Political strategist and former Trump staffer Alyssa Farah Griffin said she believes Tucker Carlson‘s latest shocking text revelation shows someone who’s “deeply grappling with both racism and an internal battle for his soul.”
Griffin served as White House Director of Strategic Communications and Assistant to President Donald Trump in 2020, and is now a co-host on ABC’s The View.
“So, there was always this idea among Republicans that Tucker was maybe playing a character on TV. The rage-filled, you know, kind of race — I mean, quite racist — angry, angry White man act,” Griffin said on Wednesday’s The View. “I knew him for maybe 10 years, and there was a time he was fairly normal, and not a hate-filled person. But the texts that have come out — and people are saying these newest texts are why Fox ultimately parted with him — is it shows that that’s who he privately was.”

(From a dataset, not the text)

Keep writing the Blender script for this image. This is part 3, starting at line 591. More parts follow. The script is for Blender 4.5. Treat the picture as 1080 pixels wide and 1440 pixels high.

Griffin recounted Carlson’s text that was unveiled by The New York Times, describing his thoughts as a mob of people beat a young man who may have been with Antifa, the anti-fascist organization that has clashed with Trump supporters.
The text message was time stamped on Jan. 7, 2021, the day after the Jan. 6 insurrection.
“A couple of weeks ago, I was watching video of people fighting on the street in Washington,” Carlson wrote.
A group of Trump guys surrounded an Antifa kid and started pounding the living shit out of him. It was three against one, at least. Jumping a guy like that is dishonorable obviously. It’s not how white men fight. Yet suddenly I found myself rooting for the mob against the man, hoping they’d hit him harder, kill him. I really wanted them to hurt the kid. I could taste it.
Then somewhere deep in my brain, an alarm went off: this isn’t good for me. I’m becoming something I don’t want to be. The Antifa creep is a human being. Much as I despise what he says and does, much as I’m sure I’d hate him personally if I knew him, I shouldn’t gloat over his suffering. I should be bothered by it. I should remember that somewhere somebody probably loves this kid, and would be crushed if he was killed. If I don’t care about those things, if I reduce people to their politics, how am I better than he is?
“He admits that he’s rooting for this person to be harmed solely because he disagrees with his political views,” Griffin said. “He uses an outright racist remark up front —
Co-host Sunny Hostin interrupted to add, “He said, White men don’t fight like that.”
“Yeah, ‘White men don’t fight like that,’” Griffin added.
Griffin said the end of the text showed a glimmer of Carlson’s moral sense beginning to show through.
“And then at the end he’s like, ‘but why do I reduce people to politics?’ You see his conscience barely kicking in,” Griffin said. “And I think it just reveals that the most powerful man in cable news for the last, however many years, is someone who’s deeply grappling with both racism and an internal battle for his soul.”
Griffin continued, “And how many people he was able to influence and radicalize is scary.”
“Fox knew this about him. When people show you who they are, you believe them the first time,” Hostin said.